Selbst wenn man im Verhalten der Klägerin beim Betreten und Überqueren der Fahrbahn aber eine vorwerfbare Unvorsichtigkeit erblicken wollte, wäre ihr Verschulden so gering, daß es gegenüber dem groben Fehlverhalten des Erstbeklagten nicht ins Gewicht fiele. Die Beklagten sind daher zum gänzlichen Schadenersatz verpflichtet.

Der Revision war somit im Sinne der beantragten Abänderung der angefochtenen Entscheidung Folge zu geben.

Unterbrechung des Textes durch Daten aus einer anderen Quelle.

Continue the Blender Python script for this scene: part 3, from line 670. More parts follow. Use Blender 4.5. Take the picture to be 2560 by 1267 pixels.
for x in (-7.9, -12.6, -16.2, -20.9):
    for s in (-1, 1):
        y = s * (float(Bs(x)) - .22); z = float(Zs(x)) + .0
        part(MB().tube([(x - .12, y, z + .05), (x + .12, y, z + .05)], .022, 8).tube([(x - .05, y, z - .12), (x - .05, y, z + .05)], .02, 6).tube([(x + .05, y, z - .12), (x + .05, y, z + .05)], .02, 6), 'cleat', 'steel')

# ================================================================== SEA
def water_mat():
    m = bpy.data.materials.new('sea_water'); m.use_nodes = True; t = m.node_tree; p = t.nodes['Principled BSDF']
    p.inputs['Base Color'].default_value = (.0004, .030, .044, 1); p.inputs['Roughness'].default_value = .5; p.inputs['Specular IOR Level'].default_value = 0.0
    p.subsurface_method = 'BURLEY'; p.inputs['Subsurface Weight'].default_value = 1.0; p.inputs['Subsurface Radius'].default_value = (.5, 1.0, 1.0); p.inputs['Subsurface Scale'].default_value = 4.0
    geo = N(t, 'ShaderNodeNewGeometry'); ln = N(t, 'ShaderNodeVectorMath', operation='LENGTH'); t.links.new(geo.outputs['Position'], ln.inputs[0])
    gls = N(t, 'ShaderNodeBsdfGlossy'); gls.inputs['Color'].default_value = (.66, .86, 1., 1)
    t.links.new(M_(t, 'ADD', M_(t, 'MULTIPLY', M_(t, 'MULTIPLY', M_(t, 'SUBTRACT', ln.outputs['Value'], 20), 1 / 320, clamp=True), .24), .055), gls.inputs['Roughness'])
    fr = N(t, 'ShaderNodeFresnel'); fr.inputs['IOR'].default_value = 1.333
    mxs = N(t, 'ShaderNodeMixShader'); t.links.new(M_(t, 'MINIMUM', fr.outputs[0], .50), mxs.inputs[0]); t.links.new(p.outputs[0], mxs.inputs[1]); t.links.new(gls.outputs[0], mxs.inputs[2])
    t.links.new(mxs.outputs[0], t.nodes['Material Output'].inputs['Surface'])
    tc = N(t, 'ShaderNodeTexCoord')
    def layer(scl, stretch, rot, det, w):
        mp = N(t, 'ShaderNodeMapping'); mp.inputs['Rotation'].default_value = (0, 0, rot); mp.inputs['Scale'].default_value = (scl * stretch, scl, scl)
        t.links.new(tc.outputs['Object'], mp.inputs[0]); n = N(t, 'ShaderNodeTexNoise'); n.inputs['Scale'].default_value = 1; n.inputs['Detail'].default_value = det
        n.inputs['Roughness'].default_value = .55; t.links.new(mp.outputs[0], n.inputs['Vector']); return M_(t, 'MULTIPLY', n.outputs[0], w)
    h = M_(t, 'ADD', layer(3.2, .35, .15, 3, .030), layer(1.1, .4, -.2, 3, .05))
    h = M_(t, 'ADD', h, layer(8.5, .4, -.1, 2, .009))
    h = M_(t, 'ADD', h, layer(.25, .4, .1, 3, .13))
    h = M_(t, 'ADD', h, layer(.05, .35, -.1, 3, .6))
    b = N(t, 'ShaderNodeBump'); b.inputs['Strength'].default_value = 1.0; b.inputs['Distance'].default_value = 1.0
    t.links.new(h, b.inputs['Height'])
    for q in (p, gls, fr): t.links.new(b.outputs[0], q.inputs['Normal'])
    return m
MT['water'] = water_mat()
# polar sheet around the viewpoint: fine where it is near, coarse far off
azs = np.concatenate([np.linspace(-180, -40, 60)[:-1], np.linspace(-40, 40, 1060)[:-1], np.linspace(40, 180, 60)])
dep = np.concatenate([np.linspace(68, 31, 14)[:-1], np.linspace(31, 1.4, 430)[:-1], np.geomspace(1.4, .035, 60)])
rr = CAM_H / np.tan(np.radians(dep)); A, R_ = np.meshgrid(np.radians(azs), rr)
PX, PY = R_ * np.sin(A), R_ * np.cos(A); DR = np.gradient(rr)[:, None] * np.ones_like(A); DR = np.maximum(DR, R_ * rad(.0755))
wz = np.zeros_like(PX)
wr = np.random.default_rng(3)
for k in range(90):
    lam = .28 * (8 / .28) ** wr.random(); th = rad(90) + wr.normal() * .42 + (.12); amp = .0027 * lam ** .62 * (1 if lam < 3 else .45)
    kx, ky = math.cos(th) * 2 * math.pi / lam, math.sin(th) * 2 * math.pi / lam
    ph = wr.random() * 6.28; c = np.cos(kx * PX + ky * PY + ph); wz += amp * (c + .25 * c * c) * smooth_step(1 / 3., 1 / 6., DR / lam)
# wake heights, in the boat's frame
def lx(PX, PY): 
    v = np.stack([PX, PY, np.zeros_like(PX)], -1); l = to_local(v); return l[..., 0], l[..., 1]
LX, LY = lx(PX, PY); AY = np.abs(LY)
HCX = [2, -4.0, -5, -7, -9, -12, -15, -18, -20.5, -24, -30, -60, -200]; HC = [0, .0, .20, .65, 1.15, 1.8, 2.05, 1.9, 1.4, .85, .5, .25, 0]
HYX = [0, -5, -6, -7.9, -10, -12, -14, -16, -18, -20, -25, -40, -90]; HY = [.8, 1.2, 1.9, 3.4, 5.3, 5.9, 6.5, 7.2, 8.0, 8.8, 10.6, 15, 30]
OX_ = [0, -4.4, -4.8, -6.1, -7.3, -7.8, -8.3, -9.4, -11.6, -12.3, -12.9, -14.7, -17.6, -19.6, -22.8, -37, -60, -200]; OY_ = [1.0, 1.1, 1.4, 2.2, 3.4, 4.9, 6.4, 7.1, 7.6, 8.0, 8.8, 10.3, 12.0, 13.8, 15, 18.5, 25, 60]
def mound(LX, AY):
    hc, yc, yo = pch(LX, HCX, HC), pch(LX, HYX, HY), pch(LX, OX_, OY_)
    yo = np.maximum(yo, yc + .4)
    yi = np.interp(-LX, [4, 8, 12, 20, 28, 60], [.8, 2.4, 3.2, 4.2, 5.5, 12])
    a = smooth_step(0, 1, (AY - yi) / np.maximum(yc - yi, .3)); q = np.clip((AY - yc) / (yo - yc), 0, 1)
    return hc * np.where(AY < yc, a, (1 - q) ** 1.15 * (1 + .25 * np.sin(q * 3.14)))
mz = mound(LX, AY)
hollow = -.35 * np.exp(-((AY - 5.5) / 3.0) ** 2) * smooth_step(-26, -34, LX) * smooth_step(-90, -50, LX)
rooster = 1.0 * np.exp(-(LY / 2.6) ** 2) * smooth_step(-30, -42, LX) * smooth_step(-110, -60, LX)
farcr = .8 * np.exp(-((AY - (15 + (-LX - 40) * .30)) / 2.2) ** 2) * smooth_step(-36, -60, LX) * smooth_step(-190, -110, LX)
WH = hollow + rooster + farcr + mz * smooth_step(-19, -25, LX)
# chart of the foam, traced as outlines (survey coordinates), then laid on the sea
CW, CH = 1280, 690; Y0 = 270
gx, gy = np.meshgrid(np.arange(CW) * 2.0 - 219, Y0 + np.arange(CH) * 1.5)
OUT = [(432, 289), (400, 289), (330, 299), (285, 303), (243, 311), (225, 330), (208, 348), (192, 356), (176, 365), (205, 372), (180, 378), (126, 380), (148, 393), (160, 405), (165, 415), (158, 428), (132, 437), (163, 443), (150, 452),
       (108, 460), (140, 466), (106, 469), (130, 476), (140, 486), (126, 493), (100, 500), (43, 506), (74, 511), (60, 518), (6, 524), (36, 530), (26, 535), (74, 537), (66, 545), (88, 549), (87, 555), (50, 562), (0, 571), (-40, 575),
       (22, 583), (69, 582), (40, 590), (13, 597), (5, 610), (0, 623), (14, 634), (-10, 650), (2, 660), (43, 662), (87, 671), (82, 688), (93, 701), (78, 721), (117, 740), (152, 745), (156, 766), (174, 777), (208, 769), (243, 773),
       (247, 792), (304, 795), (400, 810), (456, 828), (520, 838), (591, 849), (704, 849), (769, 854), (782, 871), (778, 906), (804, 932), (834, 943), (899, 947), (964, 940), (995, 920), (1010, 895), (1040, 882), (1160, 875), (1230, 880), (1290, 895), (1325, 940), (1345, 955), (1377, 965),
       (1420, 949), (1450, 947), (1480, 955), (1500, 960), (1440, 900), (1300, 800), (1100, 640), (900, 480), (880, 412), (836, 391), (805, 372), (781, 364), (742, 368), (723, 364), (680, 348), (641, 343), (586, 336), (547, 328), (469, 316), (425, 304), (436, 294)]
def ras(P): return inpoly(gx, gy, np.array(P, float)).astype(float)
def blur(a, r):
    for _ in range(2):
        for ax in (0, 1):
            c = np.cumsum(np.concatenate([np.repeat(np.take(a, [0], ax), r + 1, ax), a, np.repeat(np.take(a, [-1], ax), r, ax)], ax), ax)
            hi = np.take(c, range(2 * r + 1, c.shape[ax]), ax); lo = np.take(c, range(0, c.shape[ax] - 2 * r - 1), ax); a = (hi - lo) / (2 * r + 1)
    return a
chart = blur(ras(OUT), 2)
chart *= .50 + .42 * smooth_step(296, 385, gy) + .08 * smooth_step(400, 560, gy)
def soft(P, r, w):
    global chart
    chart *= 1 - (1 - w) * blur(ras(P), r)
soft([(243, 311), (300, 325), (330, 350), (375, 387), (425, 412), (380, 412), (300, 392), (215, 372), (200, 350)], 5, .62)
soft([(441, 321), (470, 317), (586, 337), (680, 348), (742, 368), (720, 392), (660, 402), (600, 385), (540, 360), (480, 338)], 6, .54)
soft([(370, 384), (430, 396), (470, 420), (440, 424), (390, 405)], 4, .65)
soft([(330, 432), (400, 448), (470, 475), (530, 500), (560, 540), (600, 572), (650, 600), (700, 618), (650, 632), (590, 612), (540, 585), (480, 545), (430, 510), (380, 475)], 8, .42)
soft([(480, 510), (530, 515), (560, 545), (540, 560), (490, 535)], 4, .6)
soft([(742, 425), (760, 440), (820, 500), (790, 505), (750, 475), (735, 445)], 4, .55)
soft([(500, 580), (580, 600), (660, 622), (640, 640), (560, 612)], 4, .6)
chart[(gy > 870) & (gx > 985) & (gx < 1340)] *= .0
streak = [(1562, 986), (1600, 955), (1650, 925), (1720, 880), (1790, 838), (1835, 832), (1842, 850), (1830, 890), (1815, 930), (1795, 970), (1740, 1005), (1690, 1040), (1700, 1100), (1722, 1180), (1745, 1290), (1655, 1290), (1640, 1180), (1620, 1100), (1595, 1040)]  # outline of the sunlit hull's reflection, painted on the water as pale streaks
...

Die Kostenentscheidung beruht auf den §§ 41, 43, 50 ZPO. Anläßlich der Neuberechnung der Kosten des bisherigen Verfahrens ist dem Berufungsgericht beizupflichten, daß die Kosten des - unter TP 6 RAT fallenden - Aufforderungsschreibens des Klagevertreters vom Einheitssatz umfaßt sind (§ 23 Abs 1 RATG). Für die angestrebte gesonderte Honorierung nach TP 3 A RAT gibt es im Verhältnis zum Prozeßgegner keine Rechtsgrundlage. § 8 Abs 3 AHR kann die für die Kostenentscheidung maßgebliche gesetzliche Regelung nicht verdrängen (anders offenbar die in der Revision zitierte Entscheidung des BGHS Wien, AnwBl 1991, 264/3751).